Bernardo Kastrup’s Disciples
Finally, here are some replies under the video (called ‘‘Your Consciousness is Not in Your Head.’ | Interview with BERNARDO KASTRUP, PhD’) I actually wrote my essay on:
“I feel something akin to spiritual bliss whenever I listen to the words of Bernardo Kastrup.”
— Patrick Thompson
“Bernardo is orders of magnitude beyond brilliant.”
— Kim M. Clark, OD
“Absolutely marvellous expose of this gentleman. It lifts a veil from our eyes. Very coherent.”
— kosmotrekker
“It’s a feeling of quite some ecstasy when someone of academic renown says what you, as a mere spectator, also intuit with great depth.
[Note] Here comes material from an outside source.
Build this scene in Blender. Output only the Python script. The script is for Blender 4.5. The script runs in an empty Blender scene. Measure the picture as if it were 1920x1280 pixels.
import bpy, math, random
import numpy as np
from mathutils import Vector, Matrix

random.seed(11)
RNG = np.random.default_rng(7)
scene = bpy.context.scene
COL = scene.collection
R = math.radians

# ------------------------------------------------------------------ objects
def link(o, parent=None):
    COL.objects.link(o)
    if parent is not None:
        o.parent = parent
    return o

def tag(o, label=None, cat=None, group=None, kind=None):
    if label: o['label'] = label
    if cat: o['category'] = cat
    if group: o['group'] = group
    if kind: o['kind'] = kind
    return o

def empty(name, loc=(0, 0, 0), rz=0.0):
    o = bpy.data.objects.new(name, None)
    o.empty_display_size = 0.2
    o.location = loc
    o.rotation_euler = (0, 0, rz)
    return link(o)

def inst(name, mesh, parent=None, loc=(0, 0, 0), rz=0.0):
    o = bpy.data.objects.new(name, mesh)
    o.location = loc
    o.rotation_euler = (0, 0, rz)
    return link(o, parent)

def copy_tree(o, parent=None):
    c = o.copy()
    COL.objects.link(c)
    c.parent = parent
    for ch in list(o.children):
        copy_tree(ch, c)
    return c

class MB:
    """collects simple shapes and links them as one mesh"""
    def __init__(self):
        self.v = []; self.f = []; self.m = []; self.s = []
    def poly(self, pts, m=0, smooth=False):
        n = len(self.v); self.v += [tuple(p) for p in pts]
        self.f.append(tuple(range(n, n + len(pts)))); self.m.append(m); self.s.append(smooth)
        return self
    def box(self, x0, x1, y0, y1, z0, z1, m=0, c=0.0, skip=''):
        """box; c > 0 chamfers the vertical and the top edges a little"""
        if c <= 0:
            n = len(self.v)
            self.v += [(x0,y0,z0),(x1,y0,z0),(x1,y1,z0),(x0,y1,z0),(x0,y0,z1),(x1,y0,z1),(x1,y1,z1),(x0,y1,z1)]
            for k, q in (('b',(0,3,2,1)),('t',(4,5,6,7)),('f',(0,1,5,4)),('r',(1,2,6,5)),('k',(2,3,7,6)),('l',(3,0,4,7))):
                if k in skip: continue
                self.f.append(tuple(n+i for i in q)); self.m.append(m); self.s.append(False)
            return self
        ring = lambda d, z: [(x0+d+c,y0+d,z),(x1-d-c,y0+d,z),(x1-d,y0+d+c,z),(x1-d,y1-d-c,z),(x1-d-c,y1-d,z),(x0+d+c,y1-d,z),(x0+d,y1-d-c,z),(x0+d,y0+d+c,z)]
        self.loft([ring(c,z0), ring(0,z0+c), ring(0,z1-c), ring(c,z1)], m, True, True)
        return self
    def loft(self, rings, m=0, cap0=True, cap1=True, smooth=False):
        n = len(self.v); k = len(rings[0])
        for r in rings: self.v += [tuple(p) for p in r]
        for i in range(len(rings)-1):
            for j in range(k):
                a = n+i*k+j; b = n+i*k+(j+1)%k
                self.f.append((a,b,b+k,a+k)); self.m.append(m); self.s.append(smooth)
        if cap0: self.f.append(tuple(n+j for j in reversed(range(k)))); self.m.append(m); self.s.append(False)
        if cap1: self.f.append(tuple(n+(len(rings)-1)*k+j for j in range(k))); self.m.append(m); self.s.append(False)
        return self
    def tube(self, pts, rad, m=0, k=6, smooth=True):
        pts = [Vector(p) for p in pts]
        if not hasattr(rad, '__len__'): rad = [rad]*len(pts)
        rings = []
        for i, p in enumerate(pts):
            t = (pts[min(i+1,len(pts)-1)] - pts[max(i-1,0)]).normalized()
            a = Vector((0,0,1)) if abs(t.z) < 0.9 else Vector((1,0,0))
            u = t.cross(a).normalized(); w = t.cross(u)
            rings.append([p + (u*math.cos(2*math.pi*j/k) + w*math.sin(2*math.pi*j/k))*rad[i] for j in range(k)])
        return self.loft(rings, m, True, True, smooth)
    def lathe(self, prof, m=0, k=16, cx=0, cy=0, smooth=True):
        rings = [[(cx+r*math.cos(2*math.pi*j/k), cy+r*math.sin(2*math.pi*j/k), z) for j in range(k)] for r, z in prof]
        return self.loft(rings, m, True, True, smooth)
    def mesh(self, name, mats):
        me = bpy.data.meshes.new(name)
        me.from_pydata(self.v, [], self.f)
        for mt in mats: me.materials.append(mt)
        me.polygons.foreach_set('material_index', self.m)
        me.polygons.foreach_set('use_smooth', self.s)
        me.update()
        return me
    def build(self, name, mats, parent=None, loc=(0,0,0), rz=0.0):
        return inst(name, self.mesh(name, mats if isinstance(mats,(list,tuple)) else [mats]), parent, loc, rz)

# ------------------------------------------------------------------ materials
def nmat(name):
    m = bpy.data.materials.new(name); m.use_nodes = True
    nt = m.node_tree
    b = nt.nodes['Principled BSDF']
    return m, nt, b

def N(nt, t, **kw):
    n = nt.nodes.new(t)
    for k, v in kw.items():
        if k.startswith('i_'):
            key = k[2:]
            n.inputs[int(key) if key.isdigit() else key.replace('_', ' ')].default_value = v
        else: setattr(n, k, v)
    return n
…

This guy seems to ‘know’ what I merely sense. [].”
— Fathom
“What a brilliant mind. [] Thank you for all your work Bernardo.”
— William Ralph
“Wow. I love this guy. I wonder does he realize this view resolves the paradox of free will vs determinism.”
— Fathom
“Bernado!! You nail it every time!”
— Paul Garrett
“One day, I would like to meet this brilliant man. He knows many many things.”
— Ginevra J De Luca
“Bernardo is a. Intellect personified.”
— Sharpo
“I live in a place called Kastrup….this is weird…”
— Bugzy Hardrada
“Bernardo is the Galileo of Consciousness in my humble and insignificant opinion.”
— Michael Dillon
“Thank you for all you work Bernardo, you clearly are one of the best thinkers of our time.”
— Kim Steinhaug
What Kastrup’s Disciples Believe
The following are some replies (under the same YouTube video) which don’t actually mention Kastrup himself, but they’re informative anyway:
“The status quo have deliberately repressed what Buddhist teachings have know for over 2500 years that the universe is itself a conscious field of energy we experience the universe through our self awareness.”
— Pi 3 times 14 is 42
“well if you implicate his philoshopy ot fullest degree, actualy he is saying that we are center of universe. That would be shown if you ask him what happen after consciousness is dissociated from body. On the other hand, fact that we are eternal individual localized consciousness has far rich implication.”
— AntimaterialWorld
“I would love to believe consciousness is always there and our brains tap into the infinite consciousness and when our lives end we use this consciousness again maybe in another dimension or as a reincarnate? But it sounds like no one really dies.”
— Benedetto Salerno
“I am the holy ghost…. science meets spirit… one begets the other, about time :)”
— stevefrompolaca
“Sure psychedelics are incredible tools. I recommand 1P-LSD which is still legal in some countries like Netherland (1/2 a blotter is enought to shake your mental ground). I still listening again and again BK to understand in depth all his odd ideas. Peace & love Thanx for the video.”
— 1sanremy
“Can this be the reason why everyone that has died never gets to come back to the Earths state of consciousness but are using this infinite consciousness in another realm still living on.”
— Benedetto Salerno
“In other words, Vedanta (Hinduism).”
— J S
“In translation — we are immortal spiritual beings who wear this meat suit for some time.”
— Petar Lukovic
“Your Matrix is in Your Head. It makes everything look separate. In reality, the universe is one entity.”
— apparent being
“We are all mental manifestations in the mind of The All.”
— Hermes.T
Note:
(1) I must now amend that passage. When I went back to this reply section under the video interview with Bernardo Kastrup, I did find a 2 or 3 critical replies — among dozens of obsequious ones.
Perhaps the main reason why Kastrup does so many interviews (most of which can be found on YouTube) is in order to build up his own cult following. He has succeeded in that task, as the quoted replies show.